Ingin melihat candi bernuansa Bali di Pulau Jawa? Berkunjunglah ke Candi Cetho. Candi Cetho terletak di lereng barat Gunung Lawu , tepatnya di Desa Gumeng, Kecamatan Jenawi, Kabupaten Karanganyar, Provinsi Jawa Tengah. Candi ini memiliki ukuran panjang 190 m dan lebar 30 m serta berada di ketinggian 1496 m di atas permukaan laut.


Candi ini berjarak sekitar 48 km dari pusat kota Kabupaten Karanganyar. Untuk mencapai candi ini bisa dikatakan tidak begitu sulit. Dari Yogyakarta dapat dicapai melalui Jalan Jogja – Solo menuju ke Kabupaten Karanganyar. Dari Kabupaten Karanganyar akan ada papan penunjuk arah Tawangmangu/Candi Cetho/Candi Sukuh. Ikuti saja penunjuk arah tersebut hingga sampai di pertigaan jika ke kanan arah Tawangmangu, ambil arah serong kiri (arah Candi Cetho/Candi Sukuh). Dari sini tinggal ikuti saja penunjuk arah Candi Cetho, jika bingung bisa tanya ke warga sekitar. Dari pertigaan ini harus ekstra hati-hati, karena jalan mulai menyempit, berkelok-kelok dengan tanjakan cukup curam. Semakin dekat dengan Candi Cetho, tanjakan akan semakin curam dan semakin sempit hanya bisa dilalui satu mobil, jadi jika berpapasan harus bergantian.

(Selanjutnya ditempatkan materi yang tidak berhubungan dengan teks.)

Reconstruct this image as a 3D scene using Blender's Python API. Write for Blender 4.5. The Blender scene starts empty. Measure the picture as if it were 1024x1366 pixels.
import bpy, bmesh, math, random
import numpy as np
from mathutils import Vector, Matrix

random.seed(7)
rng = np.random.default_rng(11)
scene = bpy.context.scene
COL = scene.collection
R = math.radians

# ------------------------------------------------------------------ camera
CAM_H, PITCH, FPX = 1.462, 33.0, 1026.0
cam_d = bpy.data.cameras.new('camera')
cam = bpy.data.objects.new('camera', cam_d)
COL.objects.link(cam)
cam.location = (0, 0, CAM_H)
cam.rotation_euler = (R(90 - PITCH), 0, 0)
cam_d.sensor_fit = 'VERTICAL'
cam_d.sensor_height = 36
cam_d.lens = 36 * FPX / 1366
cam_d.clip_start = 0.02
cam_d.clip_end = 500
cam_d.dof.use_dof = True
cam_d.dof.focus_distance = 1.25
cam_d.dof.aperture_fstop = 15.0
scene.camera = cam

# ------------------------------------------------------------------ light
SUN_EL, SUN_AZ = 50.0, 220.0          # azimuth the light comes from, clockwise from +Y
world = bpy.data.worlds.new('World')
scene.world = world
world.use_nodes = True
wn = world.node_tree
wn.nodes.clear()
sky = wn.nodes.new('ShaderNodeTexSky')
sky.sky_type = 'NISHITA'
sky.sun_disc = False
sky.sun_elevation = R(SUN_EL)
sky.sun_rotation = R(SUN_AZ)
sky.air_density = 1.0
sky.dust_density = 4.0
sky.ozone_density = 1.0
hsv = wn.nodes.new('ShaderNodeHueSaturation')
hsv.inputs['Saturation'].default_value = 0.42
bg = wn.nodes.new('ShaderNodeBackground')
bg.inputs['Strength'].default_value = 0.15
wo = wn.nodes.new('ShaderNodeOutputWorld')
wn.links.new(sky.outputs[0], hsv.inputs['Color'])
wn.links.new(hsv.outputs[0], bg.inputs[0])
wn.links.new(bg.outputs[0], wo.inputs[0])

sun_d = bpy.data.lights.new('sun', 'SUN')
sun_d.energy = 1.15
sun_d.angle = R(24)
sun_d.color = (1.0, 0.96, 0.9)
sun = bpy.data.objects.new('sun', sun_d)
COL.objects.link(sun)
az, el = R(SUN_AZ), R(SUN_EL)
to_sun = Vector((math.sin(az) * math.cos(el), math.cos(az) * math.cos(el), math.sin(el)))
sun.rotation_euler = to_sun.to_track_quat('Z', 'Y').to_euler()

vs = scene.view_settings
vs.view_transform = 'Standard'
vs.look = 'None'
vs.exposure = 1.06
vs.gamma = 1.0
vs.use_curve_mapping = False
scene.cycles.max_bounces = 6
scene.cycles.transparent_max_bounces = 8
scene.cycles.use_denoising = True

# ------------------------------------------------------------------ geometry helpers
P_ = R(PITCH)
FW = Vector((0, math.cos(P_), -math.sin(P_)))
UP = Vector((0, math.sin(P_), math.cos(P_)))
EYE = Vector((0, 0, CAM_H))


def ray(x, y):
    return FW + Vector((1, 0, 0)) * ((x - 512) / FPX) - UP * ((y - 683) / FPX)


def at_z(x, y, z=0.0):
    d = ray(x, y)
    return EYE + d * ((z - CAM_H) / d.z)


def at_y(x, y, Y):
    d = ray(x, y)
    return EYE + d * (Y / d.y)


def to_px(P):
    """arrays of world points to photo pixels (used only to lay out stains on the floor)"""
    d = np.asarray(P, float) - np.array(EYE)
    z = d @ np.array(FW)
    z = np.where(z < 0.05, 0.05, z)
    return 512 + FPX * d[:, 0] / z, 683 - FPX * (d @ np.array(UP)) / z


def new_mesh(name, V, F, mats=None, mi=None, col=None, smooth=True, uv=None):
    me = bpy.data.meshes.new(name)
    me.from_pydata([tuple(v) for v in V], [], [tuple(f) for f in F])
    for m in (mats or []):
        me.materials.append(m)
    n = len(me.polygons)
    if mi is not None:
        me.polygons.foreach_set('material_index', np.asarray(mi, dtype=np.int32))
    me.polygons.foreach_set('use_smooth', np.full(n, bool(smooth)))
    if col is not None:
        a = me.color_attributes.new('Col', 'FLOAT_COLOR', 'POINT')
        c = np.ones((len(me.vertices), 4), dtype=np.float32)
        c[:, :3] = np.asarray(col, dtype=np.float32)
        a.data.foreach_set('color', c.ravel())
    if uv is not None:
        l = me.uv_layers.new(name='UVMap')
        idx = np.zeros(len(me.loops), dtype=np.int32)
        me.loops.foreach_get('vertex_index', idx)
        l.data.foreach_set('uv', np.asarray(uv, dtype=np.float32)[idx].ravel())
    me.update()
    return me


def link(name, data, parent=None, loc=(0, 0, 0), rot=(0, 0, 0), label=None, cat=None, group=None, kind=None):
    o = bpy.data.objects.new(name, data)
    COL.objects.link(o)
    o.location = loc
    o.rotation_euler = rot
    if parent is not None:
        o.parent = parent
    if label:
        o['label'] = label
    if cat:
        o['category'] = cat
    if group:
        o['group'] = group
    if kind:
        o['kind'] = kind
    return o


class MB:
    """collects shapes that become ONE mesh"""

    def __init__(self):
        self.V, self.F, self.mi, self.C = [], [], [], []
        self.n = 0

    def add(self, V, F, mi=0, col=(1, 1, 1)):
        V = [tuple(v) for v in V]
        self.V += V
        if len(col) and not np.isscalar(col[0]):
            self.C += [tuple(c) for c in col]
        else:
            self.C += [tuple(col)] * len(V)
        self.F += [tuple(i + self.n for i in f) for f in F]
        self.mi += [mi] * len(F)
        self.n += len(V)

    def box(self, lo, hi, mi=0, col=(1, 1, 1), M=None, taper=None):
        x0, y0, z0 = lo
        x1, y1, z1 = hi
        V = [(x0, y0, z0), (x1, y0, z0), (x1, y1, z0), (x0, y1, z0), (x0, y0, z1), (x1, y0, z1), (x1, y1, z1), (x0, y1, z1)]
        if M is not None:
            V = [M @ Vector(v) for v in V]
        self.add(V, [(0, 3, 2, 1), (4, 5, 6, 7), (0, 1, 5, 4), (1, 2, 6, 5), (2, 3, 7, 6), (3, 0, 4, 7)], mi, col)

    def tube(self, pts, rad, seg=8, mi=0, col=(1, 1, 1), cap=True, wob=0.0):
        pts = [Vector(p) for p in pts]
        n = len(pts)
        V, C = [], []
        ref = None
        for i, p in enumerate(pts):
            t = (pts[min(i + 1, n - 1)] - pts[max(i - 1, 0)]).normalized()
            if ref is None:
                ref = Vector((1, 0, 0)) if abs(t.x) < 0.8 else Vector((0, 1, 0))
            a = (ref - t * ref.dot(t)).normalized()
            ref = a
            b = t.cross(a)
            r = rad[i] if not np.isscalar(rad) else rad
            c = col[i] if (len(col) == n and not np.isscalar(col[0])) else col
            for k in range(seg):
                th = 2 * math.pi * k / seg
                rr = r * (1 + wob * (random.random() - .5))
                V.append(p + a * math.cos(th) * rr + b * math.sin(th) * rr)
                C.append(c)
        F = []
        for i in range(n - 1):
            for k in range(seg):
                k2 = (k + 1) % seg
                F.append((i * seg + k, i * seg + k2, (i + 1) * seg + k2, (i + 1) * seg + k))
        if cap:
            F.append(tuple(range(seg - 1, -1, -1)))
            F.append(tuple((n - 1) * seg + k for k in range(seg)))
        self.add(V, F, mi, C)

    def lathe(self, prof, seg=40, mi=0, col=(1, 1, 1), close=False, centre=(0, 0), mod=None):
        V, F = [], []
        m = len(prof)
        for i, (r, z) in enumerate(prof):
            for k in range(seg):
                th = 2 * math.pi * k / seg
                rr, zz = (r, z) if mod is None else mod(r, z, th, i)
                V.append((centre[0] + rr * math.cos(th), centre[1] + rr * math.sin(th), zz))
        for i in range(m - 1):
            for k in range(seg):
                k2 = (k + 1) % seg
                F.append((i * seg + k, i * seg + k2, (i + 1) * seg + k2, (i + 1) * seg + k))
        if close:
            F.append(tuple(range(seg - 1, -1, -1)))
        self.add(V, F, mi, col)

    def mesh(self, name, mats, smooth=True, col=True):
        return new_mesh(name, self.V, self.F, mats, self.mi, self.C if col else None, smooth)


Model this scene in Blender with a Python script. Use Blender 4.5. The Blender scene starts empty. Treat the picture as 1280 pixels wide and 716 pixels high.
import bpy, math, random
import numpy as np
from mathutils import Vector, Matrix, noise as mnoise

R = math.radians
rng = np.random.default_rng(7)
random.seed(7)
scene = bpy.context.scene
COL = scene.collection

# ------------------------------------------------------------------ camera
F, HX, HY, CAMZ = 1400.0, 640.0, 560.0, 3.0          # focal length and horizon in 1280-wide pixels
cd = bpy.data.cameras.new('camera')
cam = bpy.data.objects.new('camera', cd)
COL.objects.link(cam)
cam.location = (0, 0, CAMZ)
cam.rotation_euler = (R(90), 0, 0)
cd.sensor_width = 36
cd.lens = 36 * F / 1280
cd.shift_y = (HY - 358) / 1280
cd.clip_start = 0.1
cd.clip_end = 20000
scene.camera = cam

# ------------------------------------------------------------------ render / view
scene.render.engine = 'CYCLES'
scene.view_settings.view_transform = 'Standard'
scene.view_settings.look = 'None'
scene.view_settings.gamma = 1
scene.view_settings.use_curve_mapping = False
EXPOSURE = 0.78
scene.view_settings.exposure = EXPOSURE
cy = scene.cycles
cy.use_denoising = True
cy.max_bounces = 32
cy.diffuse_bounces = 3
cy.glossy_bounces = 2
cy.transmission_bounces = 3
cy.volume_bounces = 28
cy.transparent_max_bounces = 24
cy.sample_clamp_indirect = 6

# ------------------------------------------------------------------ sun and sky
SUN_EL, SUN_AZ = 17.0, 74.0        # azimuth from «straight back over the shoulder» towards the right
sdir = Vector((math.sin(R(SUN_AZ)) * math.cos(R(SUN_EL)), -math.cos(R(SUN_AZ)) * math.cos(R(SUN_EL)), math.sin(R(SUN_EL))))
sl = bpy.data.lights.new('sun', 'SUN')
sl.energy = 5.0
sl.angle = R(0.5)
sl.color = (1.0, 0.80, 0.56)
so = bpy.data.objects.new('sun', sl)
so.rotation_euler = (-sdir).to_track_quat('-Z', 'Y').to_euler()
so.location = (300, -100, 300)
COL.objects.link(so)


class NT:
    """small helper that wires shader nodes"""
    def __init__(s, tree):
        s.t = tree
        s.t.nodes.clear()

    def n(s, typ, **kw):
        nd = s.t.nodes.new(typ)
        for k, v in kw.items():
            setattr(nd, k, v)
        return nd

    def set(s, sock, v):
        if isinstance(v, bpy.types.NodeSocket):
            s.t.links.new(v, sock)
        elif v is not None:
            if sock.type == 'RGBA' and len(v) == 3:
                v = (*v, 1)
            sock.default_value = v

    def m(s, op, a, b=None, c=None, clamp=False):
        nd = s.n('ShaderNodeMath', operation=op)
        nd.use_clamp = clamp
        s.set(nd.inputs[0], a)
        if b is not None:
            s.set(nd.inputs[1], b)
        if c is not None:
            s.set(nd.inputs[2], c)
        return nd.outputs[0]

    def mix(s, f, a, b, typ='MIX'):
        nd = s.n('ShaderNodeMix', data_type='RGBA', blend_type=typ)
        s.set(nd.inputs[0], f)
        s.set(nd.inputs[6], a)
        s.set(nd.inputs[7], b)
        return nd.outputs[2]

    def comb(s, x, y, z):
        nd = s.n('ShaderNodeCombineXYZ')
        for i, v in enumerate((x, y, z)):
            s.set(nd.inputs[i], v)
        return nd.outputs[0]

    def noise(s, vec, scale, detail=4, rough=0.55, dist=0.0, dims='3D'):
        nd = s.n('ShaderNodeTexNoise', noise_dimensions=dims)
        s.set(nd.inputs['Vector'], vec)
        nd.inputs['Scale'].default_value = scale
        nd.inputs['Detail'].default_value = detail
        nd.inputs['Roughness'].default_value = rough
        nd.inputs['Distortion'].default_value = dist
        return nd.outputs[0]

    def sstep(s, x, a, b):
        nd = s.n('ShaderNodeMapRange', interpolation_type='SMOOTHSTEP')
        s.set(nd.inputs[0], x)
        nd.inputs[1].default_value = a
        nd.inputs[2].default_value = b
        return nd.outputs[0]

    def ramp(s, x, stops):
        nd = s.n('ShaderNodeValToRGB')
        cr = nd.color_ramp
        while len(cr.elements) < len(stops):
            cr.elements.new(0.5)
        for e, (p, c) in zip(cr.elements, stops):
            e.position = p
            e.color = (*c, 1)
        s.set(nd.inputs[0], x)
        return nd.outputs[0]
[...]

Sesampainya di Cetho beruntung cuaca sangat cerah sehingga kabut belum turun, meskipun sampai disana sudah sekitar jam 2.30. Matahari masih bersinar sangat cerah dan cuaca panas meskipun angin yang bertiup tetap terasa begitu dingin. Begitu melewati loket retribusi kita akan langsung disambut oleh susunan anak tangga yang cukup terjal.


Candi Cetho berlatar belakang Agama Hindu. Pola halamannya berteras dengan susunan 13 teras meninggi ke arah puncak. Bentuk bangunan berteras seperti ini mirip dengan bentuk punden berundak pada masa pra sejarah. Selama menaiki teras demi teras candi ini tengoklah sesekali ke arah bawah, kita akan menemukan pemandangan alam yang begitu memukau.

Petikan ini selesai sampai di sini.